昨今海外資産に対する相続税・贈与税の取り扱いが厳しくなったが、少し前まで国によって軽減されていたり、まったく存在していないケースを利用する形で、様々な対策が存在していた。最近の判例でもある上場大手サラ金会社の後継者が、いったん国税から下された決定を裁決の場でひっくり返したケースは、聞き覚えのある方も多いことだろう。

海外渡航暦の多い又は海外送金の多い「タレント」・「アーティスト」・「作曲・作詞家」・「作家」・「政治家」・「評論家」・「会社社長・役員」・「医者」・「アスリート(スポーツ選手)」・「格闘家」・「各種プロデューサー」・「映画監督」・「弁護士・会計士・税理士」・「代議士及びその秘書」などは海外隠し資産を疑われると思って間違いない。

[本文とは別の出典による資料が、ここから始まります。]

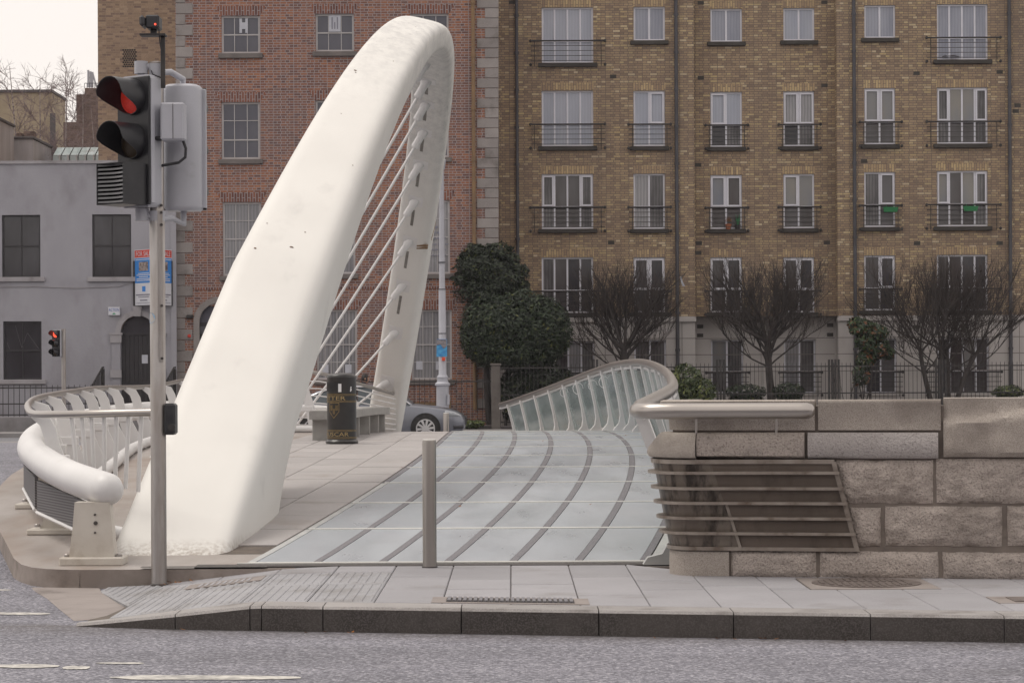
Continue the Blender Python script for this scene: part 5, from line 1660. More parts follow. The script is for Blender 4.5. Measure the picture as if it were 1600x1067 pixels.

風評や個人あるいは法人での確定申告内容、さらには金融機関・税関などから収集する資料で、ある程度の「めぼし」を付けてあるものなのである。現金・貴金属など直に持ち出ししていれば足がつかないのではと思われるかもしれないが、航空会社の搭乗記録さらには国税の現地駐在員(アタッシュ)も居る。また租税条約締結国では予想外に迅速な反面確認が可能となってきたから安易に考えるのは禁物だ。

2008年1月15日火曜日

Vol.4 残高ゼロでもチェックされる

本当の資産家の心理は自分がそうではないので計りかねるが、案外質素でメリハリがあるものなのかもしれない。日本に多い土地がほとんど、つまり先祖からの財産を引き継いでいる場合は別として、ちょっと前に流行った「IT長者」や「個人開業医」、「上場会社オーナー一族」などは株や債券、外為などを別口で行う場合が多い。つまり名義を借りた事実上の借名取引で、当の本人は「死期」が近づいたと悟った時や気力がなくなったと感じた時、さっさと手仕舞って(終わりにして)、口座残高を0円にしてしまうことも多い。

証券会社に対して反面調査を行うと、「顧客勘定元帳」を必ず調査するものだが、現状たいした現金残や預かり資産が無くとも、過去に多額の取引や利益を上げている場合は「チェック」されるケースが多いと考えたほうが良いだろう。

国税局や税務署でも「特別チーム」があり、別件で分からぬようにそういった目立つ口座をピックアップしておくものだが、まさに頭隠して尻隠さずで、残高さえゼロにしておけば安心と思っている人が意外に多い。証券会社から自分の銀行口座に資金を移動すれば必ず足が付くし、たとえ現金で持ち運びしたところで証券会社担当者の口はふさげないからである。